Men's Basketball team preparing for the 2015-2016 season.
Men's Basketball team preparing for the 2015-2016 season.

Bears’ basketball is just around the corner.  

Mercer Madness, beginning Oct. 16, will serve as a preview. The men’s and women’s teams will take the floor in exhibition match ups.

The event, now in its second year, serves to bring together fans and players. Since the Bears’ upset over Duke in the 2013 National Tournament, Mercer’s basketball program has surged. With a group of young and fresh talent, combined with the vigor of loyal Mercer fans, this year’s program kickoff will be energized.

The event will offer free food, t-shirts for every student that comes and stays the whole time, friendly competitions between athletes and fans, and a dunking contest. The 2014 dunking contest winner, Ike Nwamu, was featured on ESPN’s Top Five Plays of the Week.

Men’s head coach Bob Hoffman spoke about the importance of the event in familiarizing fans with the student athletes.

“It’s a time that we get excited about men’s and women’s basketball trying to get students to understand who our student athletes are on the team,” Hoffman said.

Last year, 700 student fans flooded into Hawkins Arena to show their support.

Though the players are excited to play for the event, they expressed that their motive is to allow the fans to have a good time and get to know them as people, and not just as the athletes that represent Mercer on a national level.

“We hate to disappoint our fans. We love them, they love us. Being at a small school, it’s a great relationship to have,” red-shirt junior Lawrence Brown said.

Playing on a Division I athletic team is an intimate experience, bringing athletes together with grueling practices and endless hours spent in the gym.

Jibri Bryan, in his last season as a Bear, says the team is like family to him.

“It feels like a family.
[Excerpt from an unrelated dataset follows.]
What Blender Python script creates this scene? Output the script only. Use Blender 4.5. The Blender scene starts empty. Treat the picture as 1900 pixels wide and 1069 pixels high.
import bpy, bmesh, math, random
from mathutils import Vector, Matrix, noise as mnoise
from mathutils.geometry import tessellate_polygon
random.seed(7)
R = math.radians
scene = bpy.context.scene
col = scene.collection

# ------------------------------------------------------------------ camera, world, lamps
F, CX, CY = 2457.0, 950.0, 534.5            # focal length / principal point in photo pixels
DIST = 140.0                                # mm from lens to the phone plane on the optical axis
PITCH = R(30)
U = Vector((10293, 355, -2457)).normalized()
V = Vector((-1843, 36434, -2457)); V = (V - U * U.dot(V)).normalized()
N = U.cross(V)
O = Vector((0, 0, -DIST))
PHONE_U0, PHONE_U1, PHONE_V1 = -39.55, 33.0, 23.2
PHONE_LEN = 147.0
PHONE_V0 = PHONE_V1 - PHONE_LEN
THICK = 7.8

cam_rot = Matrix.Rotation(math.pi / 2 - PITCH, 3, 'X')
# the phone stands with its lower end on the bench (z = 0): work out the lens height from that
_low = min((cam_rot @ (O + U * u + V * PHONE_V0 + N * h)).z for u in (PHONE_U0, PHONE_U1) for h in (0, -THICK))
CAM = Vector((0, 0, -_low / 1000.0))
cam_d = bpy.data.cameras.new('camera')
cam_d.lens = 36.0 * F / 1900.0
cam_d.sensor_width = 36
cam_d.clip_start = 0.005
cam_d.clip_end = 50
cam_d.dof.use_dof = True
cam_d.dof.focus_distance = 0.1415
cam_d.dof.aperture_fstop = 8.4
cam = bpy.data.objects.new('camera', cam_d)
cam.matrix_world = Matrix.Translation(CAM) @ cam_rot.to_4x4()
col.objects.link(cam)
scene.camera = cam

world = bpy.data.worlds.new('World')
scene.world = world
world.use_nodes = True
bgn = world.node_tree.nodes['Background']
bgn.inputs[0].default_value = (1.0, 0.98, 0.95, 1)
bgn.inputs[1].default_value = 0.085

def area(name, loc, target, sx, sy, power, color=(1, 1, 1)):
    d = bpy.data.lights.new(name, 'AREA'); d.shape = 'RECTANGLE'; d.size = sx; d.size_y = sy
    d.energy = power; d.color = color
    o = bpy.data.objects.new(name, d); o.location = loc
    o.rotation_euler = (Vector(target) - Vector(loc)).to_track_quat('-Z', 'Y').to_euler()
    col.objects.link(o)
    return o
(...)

It makes practices and all the hard days go by a lot easier,” Bryan said.

Though Mercer is a fairly small school, the school spirit that rises in these type of events makes Mercer seem larger than it is.

“It helps in every way, shape and form on campus to let everybody know that the basketball season is beginning,” Coach Hoffman said.

Head women’s coach Susie Gardner is looking forward to the event, but she hopes that the fans that show up to Mercer Madness will translate to turnout at women’s games once competition season starts.

“Our kids have never heard [the chant] ‘I believe that we will win’ with streamers flying. I hope in some way [the fans] transfer into the season,” Gardner said

Gardner noted that the bulk of her team is newcomers, either freshmen or transfers.

“I love this group. They are very, very hard workers. Our freshmen have brought a lot of energy to practices,” Gardner said, but she also expressed that the team’s identity is a mystery.

“It’s gonna take us a minute to figure out who we are,” Gardner said.

Sydni Means, a sophomore, explained that although her team is young, it only allows for more growth and excitement.”

“We have a whole new team this season, and everyone is excited for Mercer Madness as well as the season to start.”